The fact remains, though (as per a piece we ran last year just before the release of More Life), Drake hasn’t ever really managed to record a wholly consistent full-length LP. His closest attempt, arguably, was 2013’s Nothing Was the Same which, by no coincidence, is also his shortest release. It’s 13 songs, just shy of an hour long and it could still probably stand to lose one or two tracks. And this is true of every single Drake album, relative to its size. So, yeah, there’s a really good – verging on great – album to made of Scorpion, if you cut half the tracks on each side and peppered in some More Life-esque features, à la Jorja Smith and Young Thug.
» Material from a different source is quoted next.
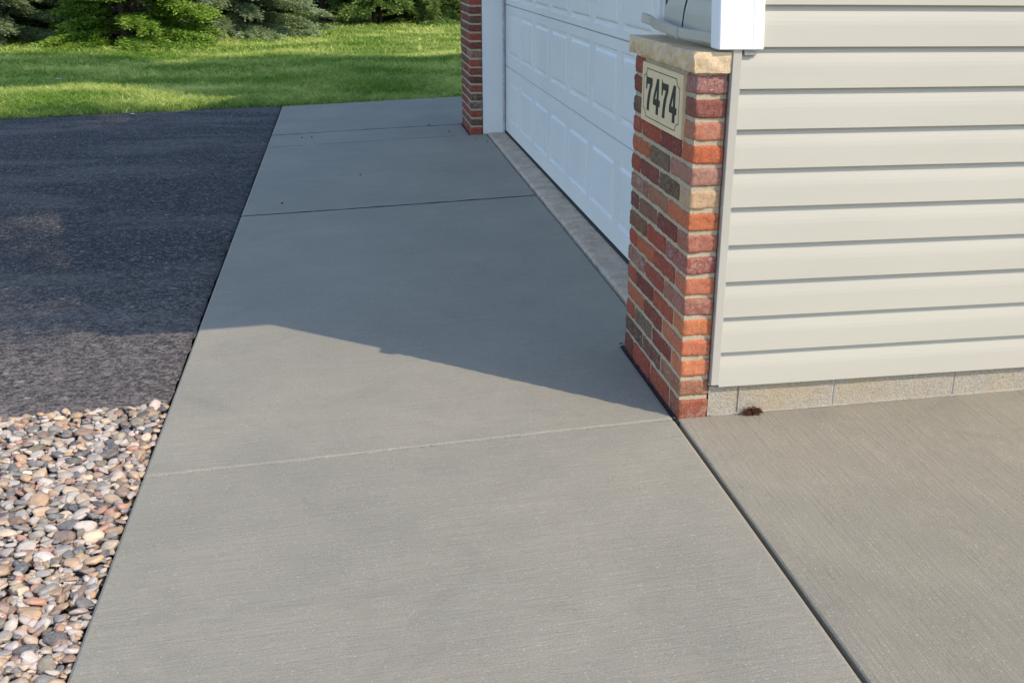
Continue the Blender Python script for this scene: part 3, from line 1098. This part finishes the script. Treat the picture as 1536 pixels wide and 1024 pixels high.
SV, SF = unit_sphere(12, 8)
def pebble_shapes(n):
    out = []
    for k in range(n):
        v = SV.copy()
        e = rng.uniform(.55, .95)          # squareness
        v = np.sign(v) * np.abs(v) ** e
        v /= np.linalg.norm(v, axis=1, keepdims=True) ** .55
        # a few soft planar cuts and low-frequency lumps
        for _ in range(rng.integers(4, 8)):
            d = rng.normal(size=3); d /= np.linalg.norm(d)
            h = v @ d; t = rng.uniform(.42, .80)
            v -= np.outer(np.maximum(h - t, 0) * .9, d)
        fr = rng.uniform(.8, 2.0, 3); ph = rng.uniform(0, 6, 3)
        v *= (1 + .07 * np.sin(v @ (fr * 1.7) + ph[0]) + .05 * np.sin(v[:, 0] * 3 * fr[1] + v[:, 1] * 2.3 + ph[1]))[:, None]
        out.append(v)
    return out
SH = pebble_shapes(40)
PALETTE = [(186, 176, 168), (205, 196, 188), (150, 145, 142), (120, 118, 118), (98, 98, 102), (182, 148, 112), (200, 164, 122), (186, 132, 104), (204, 184, 172),
           (150, 116, 92), (214, 190, 160), (196, 168, 138), (136, 112, 98), (84, 76, 74), (196, 178, 150), (160, 150, 138), (126, 116, 96), (210, 200, 190), (196, 184, 176)]
gx0, gx1, gy0, gy1 = -3.0, -W - .002, -1.75, .60
cell = .006
hg = np.full((int((gx1 - gx0) / cell) + 2, int((gy1 - gy0) / cell) + 2), -.125)
PV = []; PF = []; PC = []; off = 0
def peb_limit(x):   # front edge of the asphalt
    return .555 + (-W - x) * -.07 + .025 * noise.noise(Vector((x * 5, 0, 3))) 
NP = 12500
for k in range(NP):
    L = float(np.clip(rng.lognormal(math.log(.0178), .34), .008, .034))
    if k > NP * .80: L *= .72
    a = L; b_ = L * rng.uniform(.62, .9); c = L * rng.uniform(.30, .52)
    best = None
    for _ in range(9):
        x = rng.uniform(gx0 + .02, gx1 - a * .72); y = rng.uniform(gy0, gy1)
        lim = peb_limit(x)
        if y > lim + rng.uniform(-.02, .035) + (rng.uniform(0, .35) if rng.random() < .004 else 0): continue
        i0 = max(0, int((x - b_ * .6 - gx0) / cell)); i1 = int((x + b_ * .6 - gx0) / cell) + 1
        j0 = max(0, int((y - b_ * .6 - gy0) / cell)); j1 = int((y + b_ * .6 - gy0) / cell) + 1
        z = hg[i0:i1, j0:j1].max() if hg[i0:i1, j0:j1].size else 0
        if best is None or z < best[0]: best = (z, x, y)
    if best is None: continue
    z, x, y = best
    i0 = max(0, int((x - a - gx0) / cell)); i1 = min(hg.shape[0], int((x + a - gx0) / cell) + 1)
    j0 = max(0, int((y - a - gy0) / cell)); j1 = min(hg.shape[1], int((y + a - gy0) / cell) + 1)
    xx = gx0 + np.arange(i0, i1) * cell; yy = gy0 + np.arange(j0, j1) * cell
    th = rng.uniform(0, math.pi) if rng.random() < .5 else rng.normal(0, .5)
    ct, st = math.cos(th), math.sin(th)
    DX, DY = np.meshgrid(xx - x, yy - y, indexing='ij')
    u = (DX * ct + DY * st) / a; v = (-DX * st + DY * ct) / b_
    rr = 1 - u * u - v * v
    ins = rr > .05
    if not ins.any(): continue
    sub = hg[i0:i1, j0:j1]
    zc = (sub[ins] + c * np.sqrt(rr[ins]) * .75).max()
    if zc > -.080: zc = min(zc, -.080 + rng.uniform(-.010, .004))
    if y > .52: zc = max(zc, -.085)
    if y > .64: zc = -.070
    sub[ins] = np.maximum(sub[ins], zc + c * np.sqrt(rr[ins]) * .9)
    sv = SH[rng.integers(40)] * np.array([a, b_, c])
    tx_, ty_ = rng.normal(0, .22, 2)
    Rx = np.array([[1, 0, 0], [0, math.cos(tx_), -math.sin(tx_)], [0, math.sin(tx_), math.cos(tx_)]])
    Ry = np.array([[math.cos(ty_), 0, math.sin(ty_)], [0, 1, 0], [-math.sin(ty_), 0, math.cos(ty_)]])
    Rz = np.array([[ct, -st, 0], [st, ct, 0], [0, 0, 1]])
    sv = sv @ (Rz @ Ry @ Rx).T + np.array([x, y, zc])
    col = np.array(lin(PALETTE[rng.integers(len(PALETTE))], .9)) * rng.uniform(.72, 1.22) * np.array([1.06, .98, .90])
    PV.append(sv); PF.append(SF + off); off += len(sv)
    PC.append(np.tile(np.append(col, 1.0), (len(sv), 1)))
gravel = mesh_obj('gravel', np.concatenate(PV), np.concatenate(PF), M['pebble'], cols=np.concatenate(PC), smooth=True)
tag(gravel, 'bed of mixed rounded river pebbles beside the concrete apron', 'gravel', kind='stuff')

def cobble(x, y, z, a, b_, c, th, col, label):
    v, f = unit_sphere(28, 18)
    s = SH[3]
    v = np.sign(v) * np.abs(v) ** .85
    P = []
    for p in v:
        n_ = noise.noise(Vector(p * 1.6 + np.array([x * 9, y * 9, 0]))) * .16 + noise.noise(Vector(p * 5)) * .03
        P.append(p * (1 + n_))
    P = np.array(P) * np.array([a, b_, c])
    ct, st = math.cos(th), math.sin(th)
    P = P @ np.array([[ct, st, 0], [-st, ct, 0], [0, 0, 1]])
    o = mesh_obj('cobble', P, f, M['pebble'], cols=np.tile(np.array([*lin(col, .9), 1.0]), (len(P), 1)), smooth=True, loc=(x, y, z))
    tag(o, label, 'stone', 'larger stones lying in the pebble bed')
COB = []

# ------------------------------------------------------------------ foliage
def tri_cloud(P, D, ln, wd, curl=.25):
    """diamond leaves: at points P, along directions D; returns verts, quads"""
    n = len(P)
    D = D / np.linalg.norm(D, axis=1, keepdims=True)
    r_ = rng.normal(size=(n, 3))
    S = np.cross(D, r_); S /= np.linalg.norm(S, axis=1, keepdims=True) + 1e-9
    Nn = np.cross(D, S)
    ln = ln[:, None]; wd = wd[:, None]
    a = P; b_ = P + D * ln * .5 + S * wd * .5 + Nn * ln * curl * .3; c = P + D * ln; d = P + D * ln * .5 - S * wd * .5 + Nn * ln * curl * .3
    V = np.stack([a, b_, c, d], 1).reshape(-1, 3)
    F = np.arange(n * 4).reshape(-1, 4)
    return V, F

def tube(V, F, pts, rad, ns=6):
    o = len(V)
    for i, (p, r_) in enumerate(zip(pts, rad)):
        p = Vector(p)
        d = (Vector(pts[min(i + 1, len(pts) - 1)]) - Vector(pts[max(i - 1, 0)])).normalized()
        a = d.orthogonal().normalized(); b_ = d.cross(a)
        for k in range(ns):
            t = 2 * math.pi * k / ns
            V.append(tuple(p + (a * math.cos(t) + b_ * math.sin(t)) * r_))
    for i in range(len(pts) - 1):
        for k in range(ns):
            F.append((o + i * ns + k, o + i * ns + (k + 1) % ns, o + (i + 1) * ns + (k + 1) % ns, o + (i + 1) * ns + k))

def conifer(name, x, y, Ht, Rb, mat, label, cat='tree', skirt=.12, dens=1.0, leaf=(.06, .02), lean=(0, 0), trunk_r=.09, droop=.35,
            nbr=130, bias=None, stems=1, group='trees along the far side of the lawn', light=.35, low_cut=0.0, squash=1.0):
    z0 = -.06
    t = thing(name, label, cat, (x, y, z0), group)
    TV = []; TF = []
    base = Vector((x, y, z0))
    trunks = []
    for s_ in range(stems):
        a_ = random.uniform(0, 6.28)
        off_ = Vector((math.cos(a_), math.sin(a_), 0)) * (.10 if stems > 1 else 0)
        L_ = Vector((lean[0] + (math.cos(a_) * .12 if stems > 1 else 0), lean[1] + (math.sin(a_) * .12 if stems > 1 else 0), 1))
        pts = []; rad = []
        for i in range(11):
            u = i / 10
            p = base + off_ + L_ * (Ht * .95 * u) + Vector((noise.noise(Vector((u * 4, s_, x))), noise.noise(Vector((u * 4, s_ + 9, x))), 0)) * .12 * u
            pts.append(p - Vector((0, 0, .08)) if i == 0 else p); rad.append(trunk_r * (1.35 if i == 0 else 1) * (1 - u * .92))
        tube(TV, TF, pts, rad, 9); trunks.append(pts)
    BP = []; BD = []; BT = []
    for k in range(nbr):
        u = (k + random.random()) / nbr
        u = u ** 1.75
        h = skirt + (Ht - skirt) * u
        tr = trunks[k % stems]
        fi = min(9.99, h / (Ht * .95) * 10); i = int(fi)
        o_ = tr[i].lerp(tr[min(i + 1, 10)], fi - i)
        az = random.uniform(0, 2 * math.pi)
        rr = Rb * (1 - u) ** .75 * random.uniform(.70, 1.12)
        rr *= 1 + .22 * noise.noise(Vector((math.cos(az) * 1.5 + x, math.sin(az) * 1.5, h * 1.2)))
        if rr < .08: continue
        nseg = 6
        pts = []
        for s_ in range(nseg + 1):
            q = s_ / nseg
            dz = .28 * q * rr * (1 if u > .15 else .55) - droop * rr * q * q * (1.1 - u)
            pts.append(o_ + Vector((math.cos(az) * rr * q, math.sin(az) * rr * q * squash, dz)))
        minz = z0 + skirt * .4 + low_cut
        pts = [Vector((p.x, p.y, max(p.z, minz + .06 * random.random()))) for p in pts]
        if h < 2.0 or k % 2 == 0:
            tube(TV, TF, pts, [trunk_r * .22 * (1 - s_ / nseg * .8) for s_ in range(nseg + 1)], 4)
        lowdens = 1.0 if h < 1.45 else .22
        nspr = int(rr * 120 * dens * lowdens)
        for _ in range(nspr):
            q = random.uniform(.22, 1.0) ** .8
            fi = min(nseg - .001, q * nseg); i = int(fi)
            p = pts[i].lerp(pts[i + 1], fi - i)
            side = random.choice((-1, 1))
            az2 = az + side * random.uniform(.25, 1.1)
            tl = random.uniform(.10, .34) * (1.15 - .5 * q) * min(1, rr)
            d = Vector((math.cos(az2), math.sin(az2), random.uniform(-.35, .15)))
            BP.append(p); BD.append(d * tl); BT.append((1.0 if h < 1.45 else 2.3, q))
    trunk_o = mesh_obj('trunk', TV, TF, M['bark'], t, smooth=True)
    trunk_o.data.transform(Matrix.Translation((-x, -y, -z0))); trunk_o.location = (0, 0, 0)
    P = np.array([tuple(p) for p in BP]); D = np.array([tuple(d) for d in BD]); S = np.array([a[0] for a in BT]); Q = np.array([a[1] for a in BT])
    nl = 9
    tt = rng.uniform(0, 1.05, size=(len(P), nl))
    PP = P[:, None, :] + D[:, None, :] * tt[:, :, None]
    PP[:, :, 2] -= .05 * tt ** 2
    PP += rng.normal(0, .010, PP.shape)
    DD = D / np.linalg.norm(D, axis=1, keepdims=True)
    sd = np.cross(DD, np.array([0, 0, 1.0]))
    DD = DD[:, None, :] + sd[:, None, :] * rng.choice([-1, 1], size=(len(P), nl))[:, :, None] * rng.uniform(.3, .95, size=(len(P), nl))[:, :, None] + rng.normal(0, .22, PP.shape)
    sc = np.repeat(S[:, None], nl, 1).ravel()
    ln = leaf[0] * rng.uniform(.6, 1.35, len(sc)) * sc; wd = leaf[1] * rng.uniform(.7, 1.3, len(sc)) * sc
    PPf = PP.reshape(-1, 3)
    PPf[:, 2] = np.maximum(PPf[:, 2], z0 + .02)
    V, F = tri_cloud(PPf, DD.reshape(-1, 3), ln, wd)
    # paler towards the branch tips
    tip = np.clip((np.repeat(Q[:, None], nl, 1) - .55) * 1.3, 0, 1) * tt.clip(0, 1) * rng.uniform(.2, 1.0, tt.shape) + rng.uniform(0, .12, tt.shape)
    cv = np.repeat((tip.ravel() * light * 2).clip(0, .9), 4)
    C = np.stack([cv, cv, cv, np.ones_like(cv)], 1)
    V -= np.array([x, y, z0])
    o = mesh_obj('crown', V, F, mat, t, cols=C)
    o.location = (0, 0, 0)
    return t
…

As it is, Scorpion is essentially Drake as the entertaining dinner guest who turns unruly and overstays his welcome. You start out the night as his confidant, before slowly becoming the latest in a long line of suspected traitors and finally, by the end of the evening, wind up closer than ever, and you find that you’re too exhausted to be mad about it. He tells you stories too specific to be made up but too extravagant to be true, and maybe you roll your eyes, but you don’t say shit, even when he repeats himself. At some point, he shows you some pictures of his former conquests alongside a couple blurry snapshots of his son. You express interest in the latter but, ultimately, he still seems more caught up with the former. Which would be a lot more of a shame if it weren’t for all those bottles he brought with him. It is what it is.